If you're in it for the money, well, there are easier ways to make money. Sounds familiar. The article also discusses one musician who decided to escape the grind.

Travis Morrison is one person for whom it ended—an ex–professional musician. From the mid-nineties until 2003, he fronted the D.C. band the Dismemberment Plan, which had a rabid following and briefly signed with a major label; after they split, he embarked on an ill-fated solo career. “I was making absolutely no money,” he says. “It forced my hand into some major life choices, which in retrospect I’m really appreciative of.” He’s now the director of commercial production for the Huffington Post and finds himself enjoying music in ways that vanished when it was his full-time job. “You get popular for a while,” he says, “and then you get kicked out of the game. That’s what happened to me, and if I have reason to complain about it, then so do tens of thousands of people who had some kind of success and then it ended.” As for the money: “You know how some people say, ‘I would really like to make a middle-class living doing the arts; I feel like I deserve that’? Honestly, I never felt that. I never felt like artists deserved a living. I feel like getting a million dollars for my songs is just about the same as getting it from playing a card at 7-Eleven.”

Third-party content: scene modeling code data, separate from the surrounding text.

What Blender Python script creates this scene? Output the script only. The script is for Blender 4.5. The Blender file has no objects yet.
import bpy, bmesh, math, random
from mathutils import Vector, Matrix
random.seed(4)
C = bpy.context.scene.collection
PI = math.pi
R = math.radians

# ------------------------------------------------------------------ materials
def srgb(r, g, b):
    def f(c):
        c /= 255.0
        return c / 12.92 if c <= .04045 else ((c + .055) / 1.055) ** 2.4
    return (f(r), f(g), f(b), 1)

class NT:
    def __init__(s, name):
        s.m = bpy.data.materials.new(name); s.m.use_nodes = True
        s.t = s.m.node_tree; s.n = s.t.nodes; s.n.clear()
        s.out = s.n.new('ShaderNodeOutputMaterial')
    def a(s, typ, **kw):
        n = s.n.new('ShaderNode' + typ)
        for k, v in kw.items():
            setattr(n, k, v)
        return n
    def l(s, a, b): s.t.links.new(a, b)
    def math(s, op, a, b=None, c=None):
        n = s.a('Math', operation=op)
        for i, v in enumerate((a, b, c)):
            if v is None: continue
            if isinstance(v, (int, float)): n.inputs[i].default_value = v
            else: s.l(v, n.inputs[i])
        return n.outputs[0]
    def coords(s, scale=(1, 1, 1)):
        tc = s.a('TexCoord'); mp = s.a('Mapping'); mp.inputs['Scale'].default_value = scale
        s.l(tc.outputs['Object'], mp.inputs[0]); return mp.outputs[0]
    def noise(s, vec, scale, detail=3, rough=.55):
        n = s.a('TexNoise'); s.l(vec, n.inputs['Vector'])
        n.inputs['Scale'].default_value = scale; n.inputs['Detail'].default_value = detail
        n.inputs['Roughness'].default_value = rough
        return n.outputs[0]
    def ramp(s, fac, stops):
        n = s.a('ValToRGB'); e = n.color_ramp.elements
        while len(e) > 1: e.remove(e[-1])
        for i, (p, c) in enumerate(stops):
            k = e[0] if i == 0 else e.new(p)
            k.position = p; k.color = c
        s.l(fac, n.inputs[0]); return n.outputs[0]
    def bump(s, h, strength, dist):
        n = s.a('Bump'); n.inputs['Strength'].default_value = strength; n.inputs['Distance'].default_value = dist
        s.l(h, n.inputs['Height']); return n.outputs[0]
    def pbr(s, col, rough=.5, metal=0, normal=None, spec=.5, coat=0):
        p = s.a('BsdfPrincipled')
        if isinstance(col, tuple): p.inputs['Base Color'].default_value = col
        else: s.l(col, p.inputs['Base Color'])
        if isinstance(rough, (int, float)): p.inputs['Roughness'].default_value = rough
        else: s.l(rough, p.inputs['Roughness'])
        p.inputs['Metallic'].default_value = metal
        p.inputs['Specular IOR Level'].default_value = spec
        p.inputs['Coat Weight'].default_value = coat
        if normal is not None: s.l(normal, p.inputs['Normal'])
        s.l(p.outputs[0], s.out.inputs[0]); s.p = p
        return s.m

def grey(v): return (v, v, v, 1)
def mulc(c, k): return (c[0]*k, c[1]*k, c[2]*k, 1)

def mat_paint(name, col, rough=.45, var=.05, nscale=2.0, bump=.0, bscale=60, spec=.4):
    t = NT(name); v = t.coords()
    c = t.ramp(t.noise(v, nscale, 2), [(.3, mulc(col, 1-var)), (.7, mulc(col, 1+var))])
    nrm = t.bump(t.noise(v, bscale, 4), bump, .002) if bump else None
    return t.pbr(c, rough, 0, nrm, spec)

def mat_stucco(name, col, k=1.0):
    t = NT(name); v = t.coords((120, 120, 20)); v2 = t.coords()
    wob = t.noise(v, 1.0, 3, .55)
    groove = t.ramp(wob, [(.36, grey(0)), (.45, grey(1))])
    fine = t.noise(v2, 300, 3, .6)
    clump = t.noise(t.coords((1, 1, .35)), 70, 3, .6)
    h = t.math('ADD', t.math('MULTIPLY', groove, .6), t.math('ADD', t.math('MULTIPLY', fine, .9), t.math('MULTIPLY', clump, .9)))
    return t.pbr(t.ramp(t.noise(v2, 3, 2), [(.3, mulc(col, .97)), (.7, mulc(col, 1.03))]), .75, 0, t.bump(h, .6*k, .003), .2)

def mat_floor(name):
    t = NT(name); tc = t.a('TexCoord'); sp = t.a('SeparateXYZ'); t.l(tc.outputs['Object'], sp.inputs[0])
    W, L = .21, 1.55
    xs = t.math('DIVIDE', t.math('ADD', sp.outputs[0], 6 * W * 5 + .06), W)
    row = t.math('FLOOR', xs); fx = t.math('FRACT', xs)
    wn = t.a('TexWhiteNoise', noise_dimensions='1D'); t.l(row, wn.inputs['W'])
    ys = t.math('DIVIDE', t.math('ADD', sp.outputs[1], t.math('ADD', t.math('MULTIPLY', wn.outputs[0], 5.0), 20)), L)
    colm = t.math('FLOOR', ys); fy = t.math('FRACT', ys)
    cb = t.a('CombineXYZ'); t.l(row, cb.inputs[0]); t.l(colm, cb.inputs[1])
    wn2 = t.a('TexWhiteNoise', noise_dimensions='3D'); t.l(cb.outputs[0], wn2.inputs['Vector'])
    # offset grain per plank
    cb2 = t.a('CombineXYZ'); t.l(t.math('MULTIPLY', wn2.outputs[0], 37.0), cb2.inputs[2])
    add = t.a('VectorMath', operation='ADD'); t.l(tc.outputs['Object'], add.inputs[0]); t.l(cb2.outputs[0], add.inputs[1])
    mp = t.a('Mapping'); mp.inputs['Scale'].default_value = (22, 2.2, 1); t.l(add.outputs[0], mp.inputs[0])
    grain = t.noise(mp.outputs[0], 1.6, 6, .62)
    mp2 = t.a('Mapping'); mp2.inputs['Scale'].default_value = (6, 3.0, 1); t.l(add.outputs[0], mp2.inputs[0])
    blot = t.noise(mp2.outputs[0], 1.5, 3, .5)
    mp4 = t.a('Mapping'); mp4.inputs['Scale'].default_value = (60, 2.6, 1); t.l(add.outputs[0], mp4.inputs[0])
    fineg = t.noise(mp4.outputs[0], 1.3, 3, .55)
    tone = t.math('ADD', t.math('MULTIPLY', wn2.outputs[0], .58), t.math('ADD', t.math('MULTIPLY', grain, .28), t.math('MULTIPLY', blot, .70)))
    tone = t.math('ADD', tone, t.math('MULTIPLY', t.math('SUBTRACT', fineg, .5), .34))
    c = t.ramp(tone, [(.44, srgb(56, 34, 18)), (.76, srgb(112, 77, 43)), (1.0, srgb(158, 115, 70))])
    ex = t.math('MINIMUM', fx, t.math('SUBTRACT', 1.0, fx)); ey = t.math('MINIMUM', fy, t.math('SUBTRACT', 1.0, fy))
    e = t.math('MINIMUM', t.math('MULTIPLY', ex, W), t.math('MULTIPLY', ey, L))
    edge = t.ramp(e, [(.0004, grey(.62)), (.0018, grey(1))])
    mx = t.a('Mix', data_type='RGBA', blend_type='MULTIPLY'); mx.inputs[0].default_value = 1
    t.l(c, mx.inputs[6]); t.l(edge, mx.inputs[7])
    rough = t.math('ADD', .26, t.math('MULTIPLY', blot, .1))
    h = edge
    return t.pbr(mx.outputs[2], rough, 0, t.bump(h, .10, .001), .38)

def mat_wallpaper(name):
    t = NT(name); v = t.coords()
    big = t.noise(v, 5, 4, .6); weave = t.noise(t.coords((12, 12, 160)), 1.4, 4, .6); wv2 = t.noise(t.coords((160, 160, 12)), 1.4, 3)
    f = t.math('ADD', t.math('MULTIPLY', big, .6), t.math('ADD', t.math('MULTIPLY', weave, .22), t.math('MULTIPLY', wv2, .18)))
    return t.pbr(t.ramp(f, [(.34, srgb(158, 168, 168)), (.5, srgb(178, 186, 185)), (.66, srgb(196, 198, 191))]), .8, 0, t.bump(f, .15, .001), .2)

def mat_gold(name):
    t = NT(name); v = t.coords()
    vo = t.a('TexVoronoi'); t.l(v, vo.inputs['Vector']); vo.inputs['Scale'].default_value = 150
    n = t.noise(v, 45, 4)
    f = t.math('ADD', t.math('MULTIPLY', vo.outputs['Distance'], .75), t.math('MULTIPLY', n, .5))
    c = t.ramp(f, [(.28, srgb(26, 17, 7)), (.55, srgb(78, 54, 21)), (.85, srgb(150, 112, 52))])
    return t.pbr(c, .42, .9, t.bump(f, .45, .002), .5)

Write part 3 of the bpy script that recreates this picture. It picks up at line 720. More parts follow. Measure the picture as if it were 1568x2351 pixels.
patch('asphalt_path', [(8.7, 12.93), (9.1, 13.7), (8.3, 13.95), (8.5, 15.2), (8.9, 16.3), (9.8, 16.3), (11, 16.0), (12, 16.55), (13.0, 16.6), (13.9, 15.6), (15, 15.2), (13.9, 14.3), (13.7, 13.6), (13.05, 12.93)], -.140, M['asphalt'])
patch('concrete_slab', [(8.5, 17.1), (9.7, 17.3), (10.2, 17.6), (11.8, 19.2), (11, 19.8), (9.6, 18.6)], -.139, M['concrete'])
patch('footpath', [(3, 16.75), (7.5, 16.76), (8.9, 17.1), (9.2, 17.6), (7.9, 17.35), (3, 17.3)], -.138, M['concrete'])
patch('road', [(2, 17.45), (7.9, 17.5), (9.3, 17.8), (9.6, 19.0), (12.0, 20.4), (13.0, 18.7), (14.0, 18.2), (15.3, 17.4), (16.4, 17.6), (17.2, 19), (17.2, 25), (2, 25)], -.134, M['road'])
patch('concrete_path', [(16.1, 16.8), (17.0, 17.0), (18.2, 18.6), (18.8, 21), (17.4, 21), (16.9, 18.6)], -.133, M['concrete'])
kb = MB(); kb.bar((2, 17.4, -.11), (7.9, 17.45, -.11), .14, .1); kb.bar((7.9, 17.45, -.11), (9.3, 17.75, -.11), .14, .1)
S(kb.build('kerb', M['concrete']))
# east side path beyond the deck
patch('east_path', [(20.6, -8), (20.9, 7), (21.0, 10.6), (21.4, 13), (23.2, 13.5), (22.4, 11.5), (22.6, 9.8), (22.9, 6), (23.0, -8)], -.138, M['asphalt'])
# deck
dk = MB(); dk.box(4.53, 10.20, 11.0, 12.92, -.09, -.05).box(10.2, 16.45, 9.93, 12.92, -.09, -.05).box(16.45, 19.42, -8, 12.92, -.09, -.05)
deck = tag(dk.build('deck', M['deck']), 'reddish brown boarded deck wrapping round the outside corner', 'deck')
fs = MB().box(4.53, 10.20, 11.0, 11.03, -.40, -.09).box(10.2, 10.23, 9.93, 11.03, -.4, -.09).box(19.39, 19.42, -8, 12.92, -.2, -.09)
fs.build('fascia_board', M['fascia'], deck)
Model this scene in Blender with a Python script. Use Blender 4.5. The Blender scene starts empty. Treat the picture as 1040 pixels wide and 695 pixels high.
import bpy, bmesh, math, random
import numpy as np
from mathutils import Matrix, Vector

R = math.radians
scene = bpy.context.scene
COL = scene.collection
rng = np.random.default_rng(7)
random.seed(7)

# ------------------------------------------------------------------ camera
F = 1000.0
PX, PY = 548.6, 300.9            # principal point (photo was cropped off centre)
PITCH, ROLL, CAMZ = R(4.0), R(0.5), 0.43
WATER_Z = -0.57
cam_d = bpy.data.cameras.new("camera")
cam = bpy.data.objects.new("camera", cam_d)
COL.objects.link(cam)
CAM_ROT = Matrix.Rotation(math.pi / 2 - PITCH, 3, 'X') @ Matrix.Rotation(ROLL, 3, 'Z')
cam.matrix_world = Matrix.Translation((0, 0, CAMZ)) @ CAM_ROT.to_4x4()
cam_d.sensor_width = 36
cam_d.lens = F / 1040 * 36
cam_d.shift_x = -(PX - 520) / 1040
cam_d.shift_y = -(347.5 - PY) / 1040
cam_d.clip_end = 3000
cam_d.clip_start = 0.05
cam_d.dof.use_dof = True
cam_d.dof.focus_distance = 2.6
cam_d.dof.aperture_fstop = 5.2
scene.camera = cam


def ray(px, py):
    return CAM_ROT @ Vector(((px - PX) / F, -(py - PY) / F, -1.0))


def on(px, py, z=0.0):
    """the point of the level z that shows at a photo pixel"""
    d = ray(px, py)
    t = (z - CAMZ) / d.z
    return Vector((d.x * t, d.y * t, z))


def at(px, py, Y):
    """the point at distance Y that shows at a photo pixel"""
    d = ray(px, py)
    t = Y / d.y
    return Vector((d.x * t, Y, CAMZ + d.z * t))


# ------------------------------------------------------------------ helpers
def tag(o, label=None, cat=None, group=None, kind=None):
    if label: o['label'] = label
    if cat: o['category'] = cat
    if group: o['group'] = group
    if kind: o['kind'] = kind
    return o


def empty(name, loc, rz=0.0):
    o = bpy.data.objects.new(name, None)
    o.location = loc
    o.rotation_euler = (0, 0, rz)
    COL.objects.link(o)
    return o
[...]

Bands tend to blow up faster than comics do. The downside of that: They can fade a lot faster too.

10/1/12

Carrie Brownstein on Nina Simone

In Great Moments in Inspiration, Carrie Brownstein of “Portlandia” offers up this moment:

It’s actually the footage of Nina Simone performing live at Montreux in 1976 - when I watch that, it’s like I never want to sit down again. I never want to do anything that doesn’t involve hunger and ache. You feel like you never want to be complacent or smug or entitled, and you want to ask and demand - not only of yourself but of the audience - to try harder, to feel more, to be bolder, to participate.